Depuis de nombreux siècles, les artisans potiers se sont alimentés en argile (marnes grises avec cristaux de gypse) dans le sous-sol de cette localité. Ils sont aujourd'hui une quarantaine à exercer encore le métier. Ils fabriquent entre autres les grandes jarres pour stocker l'huile et les provisions, ainsi que la poterie utilitaire non vernissée.
Histoire
Djerba est une île sans défense naturelle, mais d'une position stratégique majeure en Méditerranée.

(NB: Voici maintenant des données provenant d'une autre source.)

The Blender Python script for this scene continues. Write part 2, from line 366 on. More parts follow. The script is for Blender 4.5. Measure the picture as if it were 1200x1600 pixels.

Elle a donc vu passer de nombreux envahisseurs au cours des siècles: Phéniciens, Romains, Vandales, Byzantins, Arabes, Normands, Aragonais, Espagnols, Turcs, etc., sans oublier les corsaires de tous poils qui écumèrent ses côtes du XIVe au XVIIIe siècle.
Il serait ici malvenu, en tout cas trop facile, d'avancer tout de go que le tourisme est, dans cette histoire mouvementée, la dernière invasion à laquelle doivent faire face les habitants de l'île, même si une association pour la sauvegarde de Djerba a vu le jour en 1976, apparemment sans difficulté pour justifier sa raison d'être. On peut néanmoins espérer que cette manne économique ne débouche pas sur des excès de bétonnisation de l'espace. Il semblerait de prime abord que l'île ait fait le plein d'hôtels, en tout premier sur la côte nord-est. Mais les aménageurs n'ont apparemment pas dit leur dernier mot!
Houmt-Souk
C'est la ville la plus importante de l'île: 40 000 habitants.
À voir: la vieille ville et ses souks, quelques beaux caravansérails, le petit mais très intéressant musée des arts et traditions populaires, le marché libyen et le borj Ghazi Mustapha ("fort espagnol") construit sous le règne de l'émir Abou Farès al-Hafsî pour repousser les attaques espagnoles.
Juifs
La communauté juive serait arrivée à Djerba en 586 av. J.-C. Jusqu'à ce jour, elle est présente dans les villages de Hara Kbira et Erriadh. La synagogue de la Ghriba est un haut lieu du judaïsme en Afrique du Nord, attirant de nombreux pèlerins chaque 33ème jour de la Pâque juive. Elle renferme l'une des plus anciennes Torah du monde.
Menzel
C'est l'habitat traditionnel sur l'île. Il s'agit d'une grande ferme regroupant une maison et un jardin irrigué. À partir d'un puits, de petits canaux alimentent en eau les parcelles du jardin. Des levées de terre battue, surmontées de haies de cactus, relient entre eux les menzel.
Mer
C'est évidemment l'attrait principal de Djerba. Une très faible profondeur des fonds marins et une amplitude de marée plutôt exceptionnelle pour la Méditerranée (de 1,5 à 2 mètres) favorisent la pêche, soit au filet, soit à la gargoulette (petite amphore), soit dans des pêcheries fixes consistant à diriger les poissons vers des nasses à l'aide de branches de palmier plantées dans la vase et orientées dans le sens du courant.
Midoun
Marché très pittoresque (textiles, poteries) le vendredi.
Palmier
Un palmier dattier vit de 150 à 200 ans. Adulte, il produit jusqu'à 120 kg de dattes par an. Les deglet en-nour ("doigts de lumière") sont les plus réputées: elles sont surtout destinées à l'exportation.
La sève du palmier est appréciée du Djerbien. Elle peut fermenter rapidement et son goût rappelle celui du jus d'ananas. On la récolte dans des gargoulettes d'avril à octobre.